◆ **Exercise directions**
Reproduce the material below line by line, beginning with its first line and ending with the line that contains "rad = math.radians"; leave out pictures.

◆ **Dataset content**
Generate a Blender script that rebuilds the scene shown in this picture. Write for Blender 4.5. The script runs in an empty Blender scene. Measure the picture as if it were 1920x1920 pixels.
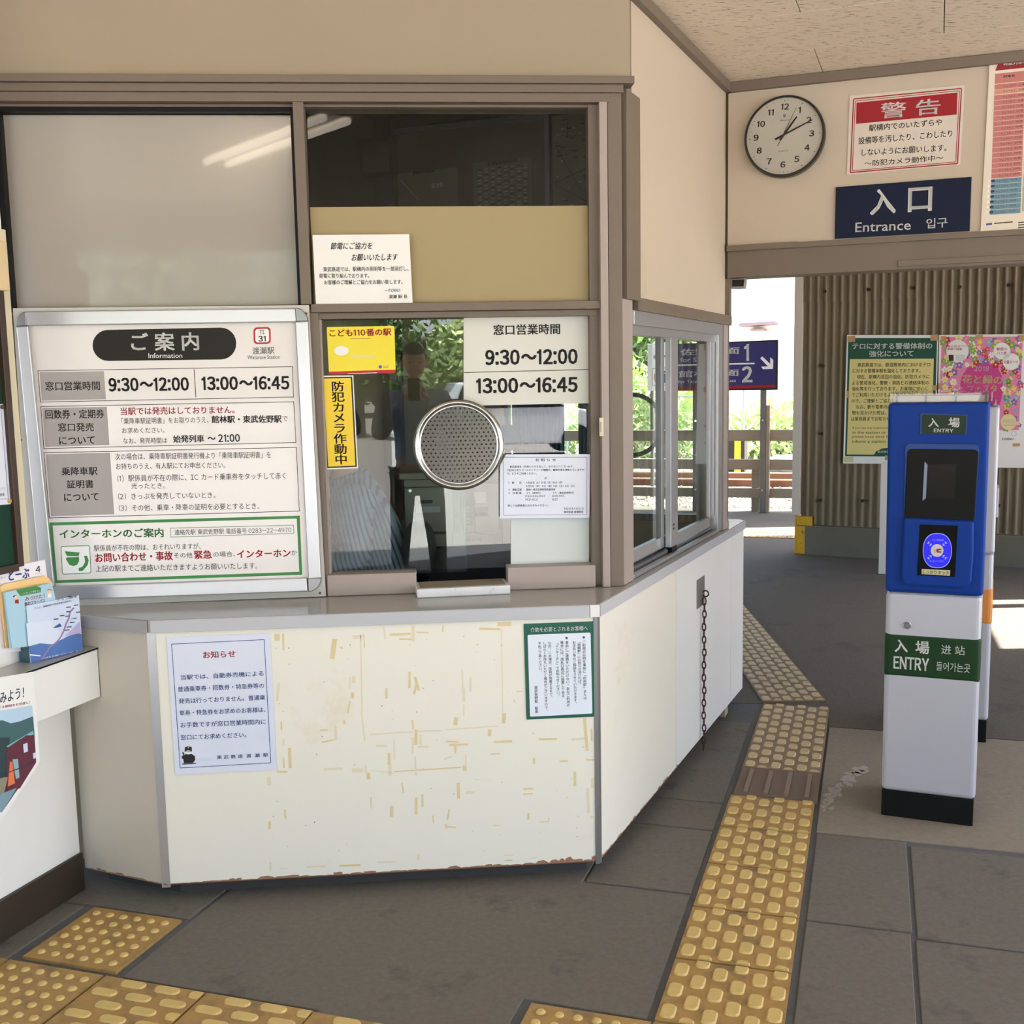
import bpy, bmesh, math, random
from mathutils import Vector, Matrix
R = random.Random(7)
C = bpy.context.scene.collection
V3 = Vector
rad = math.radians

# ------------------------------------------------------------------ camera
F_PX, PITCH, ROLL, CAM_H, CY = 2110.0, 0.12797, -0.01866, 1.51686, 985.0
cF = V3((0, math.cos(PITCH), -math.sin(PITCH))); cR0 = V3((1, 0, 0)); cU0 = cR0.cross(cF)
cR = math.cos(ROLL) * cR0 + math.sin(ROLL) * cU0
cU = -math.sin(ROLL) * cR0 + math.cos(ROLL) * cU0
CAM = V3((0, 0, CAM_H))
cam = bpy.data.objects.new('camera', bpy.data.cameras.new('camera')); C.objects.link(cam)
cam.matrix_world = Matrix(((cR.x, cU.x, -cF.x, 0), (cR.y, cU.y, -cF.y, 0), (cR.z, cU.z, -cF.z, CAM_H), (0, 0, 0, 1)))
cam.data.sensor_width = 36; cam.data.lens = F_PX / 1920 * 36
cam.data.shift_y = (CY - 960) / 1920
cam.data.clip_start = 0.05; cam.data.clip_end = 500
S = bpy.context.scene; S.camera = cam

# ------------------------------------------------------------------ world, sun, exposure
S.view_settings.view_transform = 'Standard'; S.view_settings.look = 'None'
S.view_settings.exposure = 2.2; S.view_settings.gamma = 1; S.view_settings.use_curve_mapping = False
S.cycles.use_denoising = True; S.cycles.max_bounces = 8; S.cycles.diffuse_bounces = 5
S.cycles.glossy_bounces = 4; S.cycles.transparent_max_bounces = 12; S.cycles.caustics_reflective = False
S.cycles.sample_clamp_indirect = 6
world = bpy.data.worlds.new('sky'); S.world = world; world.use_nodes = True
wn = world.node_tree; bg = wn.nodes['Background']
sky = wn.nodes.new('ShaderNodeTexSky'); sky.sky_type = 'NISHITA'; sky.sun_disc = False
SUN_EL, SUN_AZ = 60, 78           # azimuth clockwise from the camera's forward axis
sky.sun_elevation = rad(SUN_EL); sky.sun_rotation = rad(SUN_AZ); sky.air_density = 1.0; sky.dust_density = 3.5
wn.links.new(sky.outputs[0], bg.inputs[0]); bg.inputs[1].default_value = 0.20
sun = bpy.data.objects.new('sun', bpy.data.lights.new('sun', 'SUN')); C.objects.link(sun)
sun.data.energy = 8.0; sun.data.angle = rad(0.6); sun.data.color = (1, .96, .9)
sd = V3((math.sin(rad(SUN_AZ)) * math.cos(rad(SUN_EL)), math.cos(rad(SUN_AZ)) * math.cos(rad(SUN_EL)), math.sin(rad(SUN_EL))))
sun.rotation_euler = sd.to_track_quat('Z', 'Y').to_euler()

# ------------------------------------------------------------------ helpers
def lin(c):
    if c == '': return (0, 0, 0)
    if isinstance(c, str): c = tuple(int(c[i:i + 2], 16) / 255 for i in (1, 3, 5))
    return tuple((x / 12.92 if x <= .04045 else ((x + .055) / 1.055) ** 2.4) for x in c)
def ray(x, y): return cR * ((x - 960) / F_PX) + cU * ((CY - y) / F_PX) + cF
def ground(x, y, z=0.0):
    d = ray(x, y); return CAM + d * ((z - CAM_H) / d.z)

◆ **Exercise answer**
Generate a Blender script that rebuilds the scene shown in this picture. Write for Blender 4.5. The script runs in an empty Blender scene. Measure the picture as if it were 1920x1920 pixels.
import bpy, bmesh, math, random
from mathutils import Vector, Matrix
R = random.Random(7)
C = bpy.context.scene.collection
V3 = Vector
rad = math.radians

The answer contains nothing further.